Say how many lines in the data below contain the word "empty", and give no other text.

☆ ☆ ☆ ☆ ☆

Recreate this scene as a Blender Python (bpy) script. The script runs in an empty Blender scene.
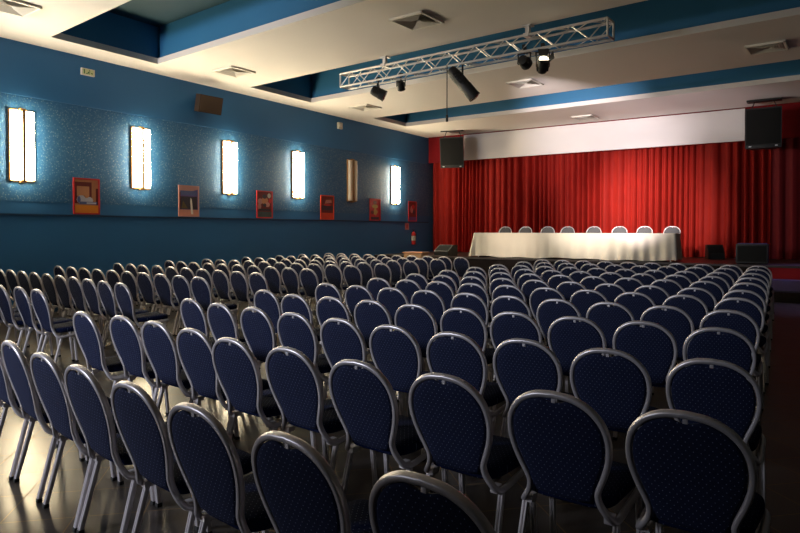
import bpy, bmesh, math, random
from mathutils import Vector, Matrix
random.seed(7)
PI = math.pi
scene = bpy.context.scene
COL = scene.collection

# ------------------------------------------------------------------ materials
def lin(c):
    return tuple((v/12.92 if v <= .04045 else ((v+.055)/1.055)**2.4) for v in c)

def mat(name, rgb, rough=.6, metal=0., spec=.5, coat=0.):
    m = bpy.data.materials.new(name); m.use_nodes = True
    b = m.node_tree.nodes['Principled BSDF']
    b.inputs['Base Color'].default_value = (*rgb, 1)
    b.inputs['Roughness'].default_value = rough
    b.inputs['Metallic'].default_value = metal
    b.inputs['Specular IOR Level'].default_value = spec
    b.inputs['Coat Weight'].default_value = coat
    return m

def emit(name, rgb, strength):
    m = bpy.data.materials.new(name); m.use_nodes = True
    b = m.node_tree.nodes['Principled BSDF']
    b.inputs['Base Color'].default_value = (.8, .8, .75, 1)
    b.inputs['Emission Color'].default_value = (*rgb, 1)
    b.inputs['Emission Strength'].default_value = strength
    return m

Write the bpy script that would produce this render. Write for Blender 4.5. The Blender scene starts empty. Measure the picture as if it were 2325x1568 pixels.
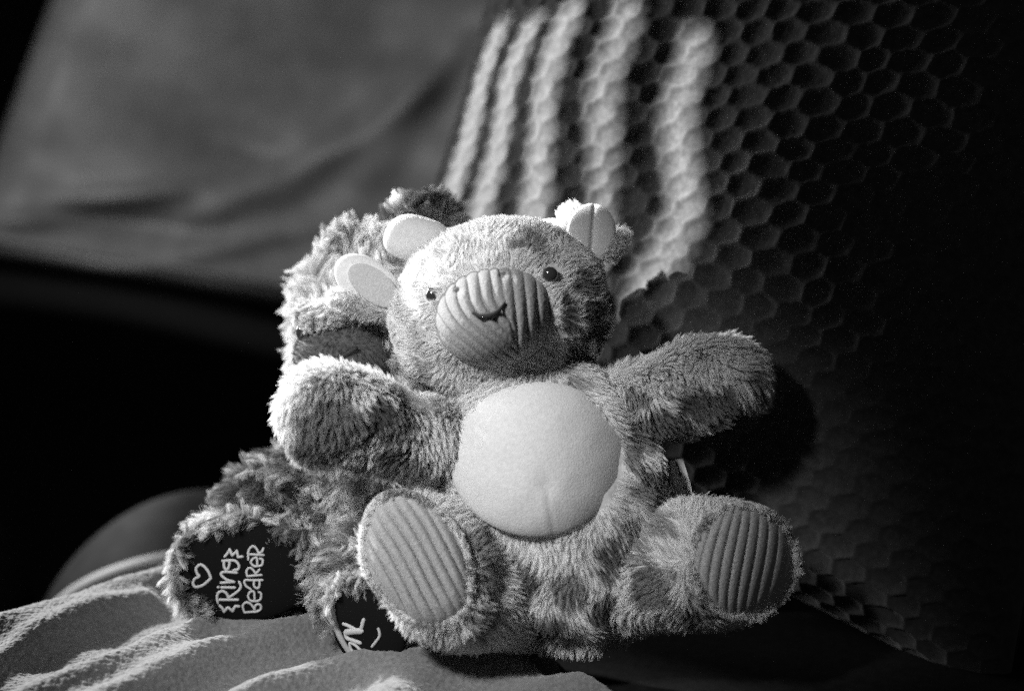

☆ ☆ ☆ ☆ ☆

■ **SOLVED EXERCISE**
2